A Racist in the Woodpile

January 2002


Lott Quits, Not Soon Enough

There was a saying in Washington a few years ago that if it walks like a duck and quacks like a duck, the thing in question is a duck. If a Senator talks like a bigot and votes like a bigot, then perhaps the GOP is better off without Trent Lott from Mississippi as its majority leader. The question is, what took him so long to resign?

American politicians are unfortunately bad at quitting when the time has come. The problem is a cultural one -- ministers in Europe and elsewhere resign over matters of policy and conscience frequently. Not as frequently as they once did, but resignation remains an effective way to end political turmoil. Imagine if Nixon or Clinton had quit before they had become laughing-stocks. The country could have moved on without all the rancor and poison in the body politic.
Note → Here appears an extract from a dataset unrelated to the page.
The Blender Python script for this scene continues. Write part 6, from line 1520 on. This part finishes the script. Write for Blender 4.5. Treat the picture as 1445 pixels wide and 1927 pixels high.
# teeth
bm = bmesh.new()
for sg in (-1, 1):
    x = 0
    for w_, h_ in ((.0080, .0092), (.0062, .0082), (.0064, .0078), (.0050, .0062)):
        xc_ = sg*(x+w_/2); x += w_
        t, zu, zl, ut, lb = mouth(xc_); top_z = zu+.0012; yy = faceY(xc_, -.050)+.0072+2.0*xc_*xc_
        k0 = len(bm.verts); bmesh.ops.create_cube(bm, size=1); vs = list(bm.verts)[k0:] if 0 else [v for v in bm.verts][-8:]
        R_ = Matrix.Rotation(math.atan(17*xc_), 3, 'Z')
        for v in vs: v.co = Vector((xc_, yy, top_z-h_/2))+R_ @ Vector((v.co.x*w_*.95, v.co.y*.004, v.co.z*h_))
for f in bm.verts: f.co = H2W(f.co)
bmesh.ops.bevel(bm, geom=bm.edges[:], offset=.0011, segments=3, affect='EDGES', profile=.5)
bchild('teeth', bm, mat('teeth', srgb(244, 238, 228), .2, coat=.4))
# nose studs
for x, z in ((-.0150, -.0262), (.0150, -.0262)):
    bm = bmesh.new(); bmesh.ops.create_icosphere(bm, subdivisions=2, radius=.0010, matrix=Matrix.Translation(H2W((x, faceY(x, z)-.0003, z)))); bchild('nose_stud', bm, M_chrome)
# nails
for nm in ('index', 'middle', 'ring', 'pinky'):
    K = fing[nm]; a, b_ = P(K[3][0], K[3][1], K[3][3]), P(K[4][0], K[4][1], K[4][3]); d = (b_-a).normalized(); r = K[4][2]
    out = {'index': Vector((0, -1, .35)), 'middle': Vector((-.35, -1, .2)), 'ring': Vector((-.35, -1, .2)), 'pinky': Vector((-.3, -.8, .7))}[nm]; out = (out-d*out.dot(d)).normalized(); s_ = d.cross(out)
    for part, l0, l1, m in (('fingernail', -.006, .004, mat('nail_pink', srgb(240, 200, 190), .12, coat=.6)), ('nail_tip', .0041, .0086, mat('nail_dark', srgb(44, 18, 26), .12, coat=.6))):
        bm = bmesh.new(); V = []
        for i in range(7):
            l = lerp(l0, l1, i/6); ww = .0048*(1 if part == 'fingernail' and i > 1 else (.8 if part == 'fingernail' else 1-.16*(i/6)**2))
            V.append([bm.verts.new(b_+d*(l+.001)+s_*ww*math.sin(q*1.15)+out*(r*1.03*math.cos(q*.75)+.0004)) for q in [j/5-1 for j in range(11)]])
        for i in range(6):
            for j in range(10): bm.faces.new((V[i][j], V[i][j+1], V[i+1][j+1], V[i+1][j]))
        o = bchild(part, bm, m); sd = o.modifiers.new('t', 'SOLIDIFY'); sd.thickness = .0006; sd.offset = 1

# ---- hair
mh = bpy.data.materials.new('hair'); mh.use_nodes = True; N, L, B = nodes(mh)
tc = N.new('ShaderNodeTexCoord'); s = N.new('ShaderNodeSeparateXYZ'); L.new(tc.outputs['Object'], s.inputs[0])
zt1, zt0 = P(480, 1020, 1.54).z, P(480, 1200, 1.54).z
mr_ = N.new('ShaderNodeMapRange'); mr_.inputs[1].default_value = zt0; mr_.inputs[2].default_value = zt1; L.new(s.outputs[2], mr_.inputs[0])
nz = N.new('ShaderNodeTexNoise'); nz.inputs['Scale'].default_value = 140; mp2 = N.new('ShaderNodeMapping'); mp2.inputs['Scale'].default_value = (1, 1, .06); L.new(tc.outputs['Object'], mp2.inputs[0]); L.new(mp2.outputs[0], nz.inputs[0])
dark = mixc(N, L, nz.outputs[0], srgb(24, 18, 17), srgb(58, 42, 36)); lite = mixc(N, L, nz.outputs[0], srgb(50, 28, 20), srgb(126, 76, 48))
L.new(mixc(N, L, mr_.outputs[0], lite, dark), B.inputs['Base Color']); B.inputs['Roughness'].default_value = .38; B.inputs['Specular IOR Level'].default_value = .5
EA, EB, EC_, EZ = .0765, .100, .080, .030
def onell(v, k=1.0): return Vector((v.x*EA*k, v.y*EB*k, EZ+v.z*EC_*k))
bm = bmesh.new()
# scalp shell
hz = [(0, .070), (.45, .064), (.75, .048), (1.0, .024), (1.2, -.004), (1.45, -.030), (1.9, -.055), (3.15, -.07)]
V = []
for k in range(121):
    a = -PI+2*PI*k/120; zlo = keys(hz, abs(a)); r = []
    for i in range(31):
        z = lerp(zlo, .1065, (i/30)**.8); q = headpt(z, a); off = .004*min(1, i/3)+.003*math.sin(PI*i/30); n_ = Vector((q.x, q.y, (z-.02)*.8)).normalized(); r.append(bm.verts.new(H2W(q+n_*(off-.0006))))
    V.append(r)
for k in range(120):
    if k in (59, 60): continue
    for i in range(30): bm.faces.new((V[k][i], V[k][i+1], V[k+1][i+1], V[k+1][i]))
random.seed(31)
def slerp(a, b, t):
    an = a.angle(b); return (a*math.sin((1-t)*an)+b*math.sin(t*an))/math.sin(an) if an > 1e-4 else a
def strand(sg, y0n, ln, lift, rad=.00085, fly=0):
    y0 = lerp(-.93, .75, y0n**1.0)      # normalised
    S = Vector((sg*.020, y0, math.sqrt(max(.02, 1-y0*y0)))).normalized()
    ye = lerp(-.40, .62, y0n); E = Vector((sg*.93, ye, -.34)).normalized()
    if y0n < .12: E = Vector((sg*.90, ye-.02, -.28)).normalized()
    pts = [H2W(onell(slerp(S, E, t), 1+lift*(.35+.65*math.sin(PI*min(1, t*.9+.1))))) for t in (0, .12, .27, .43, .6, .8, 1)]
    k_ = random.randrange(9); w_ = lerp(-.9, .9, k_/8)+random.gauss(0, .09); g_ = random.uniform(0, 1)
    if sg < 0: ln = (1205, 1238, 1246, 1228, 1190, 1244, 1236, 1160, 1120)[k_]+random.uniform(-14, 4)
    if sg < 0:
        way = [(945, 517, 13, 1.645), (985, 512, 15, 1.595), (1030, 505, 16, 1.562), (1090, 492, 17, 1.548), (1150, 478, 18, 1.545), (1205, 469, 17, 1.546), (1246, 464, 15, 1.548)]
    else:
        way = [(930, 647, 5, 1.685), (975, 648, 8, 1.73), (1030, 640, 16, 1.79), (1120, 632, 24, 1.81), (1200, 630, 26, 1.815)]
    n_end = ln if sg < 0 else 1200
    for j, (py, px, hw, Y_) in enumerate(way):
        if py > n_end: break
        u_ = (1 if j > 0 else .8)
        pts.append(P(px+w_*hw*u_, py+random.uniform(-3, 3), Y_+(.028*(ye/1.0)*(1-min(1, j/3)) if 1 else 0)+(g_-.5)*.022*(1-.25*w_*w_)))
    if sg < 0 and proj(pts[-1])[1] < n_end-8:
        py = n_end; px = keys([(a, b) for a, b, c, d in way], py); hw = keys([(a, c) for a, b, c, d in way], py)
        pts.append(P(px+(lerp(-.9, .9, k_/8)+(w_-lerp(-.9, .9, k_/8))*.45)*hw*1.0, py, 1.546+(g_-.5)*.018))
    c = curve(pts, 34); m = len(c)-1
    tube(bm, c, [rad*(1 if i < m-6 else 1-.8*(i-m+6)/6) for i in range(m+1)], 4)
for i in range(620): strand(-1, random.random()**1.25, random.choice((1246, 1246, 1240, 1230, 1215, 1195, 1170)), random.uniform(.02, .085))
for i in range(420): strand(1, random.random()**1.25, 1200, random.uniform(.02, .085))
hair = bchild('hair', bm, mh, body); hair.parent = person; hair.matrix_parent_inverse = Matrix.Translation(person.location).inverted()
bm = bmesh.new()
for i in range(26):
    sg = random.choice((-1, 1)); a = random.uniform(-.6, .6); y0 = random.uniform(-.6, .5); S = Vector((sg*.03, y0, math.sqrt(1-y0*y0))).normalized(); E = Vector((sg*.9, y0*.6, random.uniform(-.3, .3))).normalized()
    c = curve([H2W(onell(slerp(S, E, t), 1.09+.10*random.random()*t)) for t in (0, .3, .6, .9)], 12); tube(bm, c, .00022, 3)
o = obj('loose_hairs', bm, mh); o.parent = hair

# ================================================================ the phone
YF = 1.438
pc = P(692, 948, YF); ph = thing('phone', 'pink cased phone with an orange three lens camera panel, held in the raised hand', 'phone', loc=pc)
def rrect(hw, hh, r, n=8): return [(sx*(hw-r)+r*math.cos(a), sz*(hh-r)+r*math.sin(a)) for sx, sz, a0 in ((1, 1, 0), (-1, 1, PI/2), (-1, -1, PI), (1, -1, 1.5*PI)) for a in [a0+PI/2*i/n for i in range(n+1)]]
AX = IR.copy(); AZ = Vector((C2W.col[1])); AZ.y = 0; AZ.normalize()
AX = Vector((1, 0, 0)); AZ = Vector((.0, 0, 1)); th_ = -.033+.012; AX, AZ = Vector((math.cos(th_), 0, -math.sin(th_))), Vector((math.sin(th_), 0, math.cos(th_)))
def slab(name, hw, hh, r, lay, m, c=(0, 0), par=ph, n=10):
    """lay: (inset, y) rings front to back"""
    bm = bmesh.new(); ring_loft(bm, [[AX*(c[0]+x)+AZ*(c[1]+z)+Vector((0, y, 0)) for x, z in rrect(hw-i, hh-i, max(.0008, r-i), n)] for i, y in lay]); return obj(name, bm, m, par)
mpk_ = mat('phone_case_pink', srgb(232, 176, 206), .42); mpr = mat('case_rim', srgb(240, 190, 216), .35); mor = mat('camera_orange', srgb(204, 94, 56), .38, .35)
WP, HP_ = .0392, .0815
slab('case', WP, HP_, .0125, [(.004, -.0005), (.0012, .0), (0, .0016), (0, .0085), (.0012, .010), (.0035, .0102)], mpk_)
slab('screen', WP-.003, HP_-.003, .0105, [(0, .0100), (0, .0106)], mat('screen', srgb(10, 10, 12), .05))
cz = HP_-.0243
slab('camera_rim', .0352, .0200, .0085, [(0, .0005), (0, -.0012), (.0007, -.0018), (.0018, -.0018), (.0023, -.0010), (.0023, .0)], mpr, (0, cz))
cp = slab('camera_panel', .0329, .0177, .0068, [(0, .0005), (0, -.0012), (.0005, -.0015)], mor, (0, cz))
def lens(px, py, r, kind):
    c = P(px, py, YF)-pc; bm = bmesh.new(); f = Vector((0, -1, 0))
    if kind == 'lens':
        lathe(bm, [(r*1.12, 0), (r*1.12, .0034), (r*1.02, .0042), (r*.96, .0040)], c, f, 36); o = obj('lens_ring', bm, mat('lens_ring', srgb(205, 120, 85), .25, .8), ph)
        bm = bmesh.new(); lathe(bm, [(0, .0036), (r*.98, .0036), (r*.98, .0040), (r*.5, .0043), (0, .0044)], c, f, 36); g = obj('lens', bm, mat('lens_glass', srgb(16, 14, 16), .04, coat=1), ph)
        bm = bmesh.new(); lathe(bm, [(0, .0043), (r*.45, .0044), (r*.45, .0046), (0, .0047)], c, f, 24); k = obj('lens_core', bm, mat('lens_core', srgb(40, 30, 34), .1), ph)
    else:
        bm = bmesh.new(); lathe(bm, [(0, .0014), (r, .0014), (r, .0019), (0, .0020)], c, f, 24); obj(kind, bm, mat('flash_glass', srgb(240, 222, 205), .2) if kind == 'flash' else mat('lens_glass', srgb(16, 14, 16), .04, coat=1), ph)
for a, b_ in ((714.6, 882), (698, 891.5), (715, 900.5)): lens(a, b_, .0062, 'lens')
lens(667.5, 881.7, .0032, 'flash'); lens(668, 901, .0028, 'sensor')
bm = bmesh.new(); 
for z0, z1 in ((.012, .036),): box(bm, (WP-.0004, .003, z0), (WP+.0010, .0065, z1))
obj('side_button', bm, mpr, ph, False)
Most of Senator Lott's problem stems from being at that awkward age -- coming into adulthood between Jim Crow and Civil Rights. He still doesn't get it, and his efforts to blame others for his racist words just proves the point. For more than two weeks, he tried to convince us that endorsing the segregationist Dixiecrat campaign of Strom Thurmond in 1948 was merely an instance of poorly chosen words. It wasn't. It was a poorly chosen idea.

George Wallace ("Segregation Now, Segregation Forever") had the decency to change and even beg for forgiveness. He snatched a crumb of honor from his sad past before he died, and maybe he even made amends in his last term as governor of Alabama.

Senator Lott has four more years of his Senate term to go, and he could also make amends. He has a golden opportunity not only to save his reputation but also to bring minorities into the GOP if he does things right. Unfortunately, he will first have to realize that he has been doing the wrong thing all these years. And there is no sign of that yet.